Consider that the National Transportation Department is required by law to judge CAFÉ standards by four criteria, the last and least important of which is the “…Need of the nation to conserve energy,.” in retrospect it would appear that this fuel guzzling agenda constituted a “Clear and Present Danger” to our national security. But the eco-terrorists who were busy burning down Mc-Mansions in Vale never crouched their arguments in those terms, leaving patriotism to the right-wing-nuts. And then consider that the 2007 Ford Explorer gets only 14 mpg in the city and 20 mpg on the Interstate, but that has to be lowered somewhat because the old MPG’s were gauged without running the air conditioner, which drops the mileage to 13 and 18 mpg, which, at the moment, costs you another eight to sixteen dollars for every mile you drive. And then consider that you don’t drive on a smooth treadmill, as the vehicles being tested do, but on real roads that the “No New Taxes Economy” have left pot-holed and crack filled since the Bush One Era. We reached our best fuel conservation in 1987 (at 26 mpg), when the Democrats were still running Congress, and under them our national energy policy was then re-defined by the United Auto Workers and the Detroit Big Three; GM, Ford and Chrysler.
But thanks to the Big Three paying off Congressmen rather than engineers and innovators they peaked with sales of 17.4 million vehicles in 2000, the year the Bush-Denial train left the station, and now, seven years later, this year they will sell less than 15 million cars, trucks and SUV’s.
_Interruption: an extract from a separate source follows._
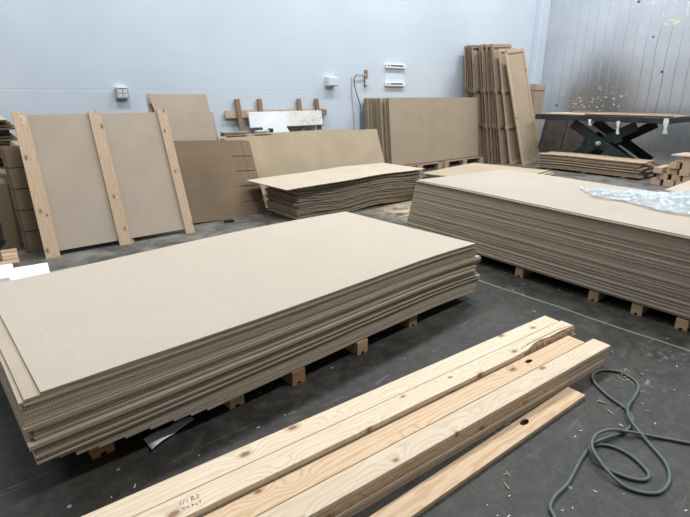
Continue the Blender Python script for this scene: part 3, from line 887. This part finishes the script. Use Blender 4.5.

At this year’ Detroit Auto Show Dodge rounded up 120 longhorns to promote their new pick-up, and so many frightened cattle started mounting other frightened cattle that one sage dubbed it the “Brokeback Pickup”. It’s not the image Detroit has been wanting to sell, but it’s the image they are stuck with.
Since 2000 Detroit has dropped more than a quarter of a million employees, and $67 billion in losses too. The other thing rising in the American auto industry is its weight, up from 3,200 lbs average vehicle weight in 1987 to 4,066 lbs average this year. So Detroit is caught with an old fat flabby fleet while the Asians and Europeans are feeding off her corpse. We should find what business school graduated these geniuses of American industry, close and burn it down. And spread salt on the ashes.
Instead it is the workers who will pay the full price for management stupidity, while management types walk away with golden parachutes, after having given the hourly workers a golden shower. It ain’t like these geniuses were not warned that doomsday was coming, or the shape it would appear in. And maybe the scariest item of this long depressing list of scary things is that the Commodity Futures Trading Commission reports that large speculators are dumping their oil futures by 48%. Because this is not a 60% reversal, it hints that the cost of oil may have peaked, but that it ain’t going very far down anytime soon.
We have entered the age of expensive oil. And we are there to stay. I can’t say for certain what that new world is going to look like, but one thing I know for certain, it ain’t going to have any SUV’s in it. And there is enough blame for that fiasco to lay a little on every one of us.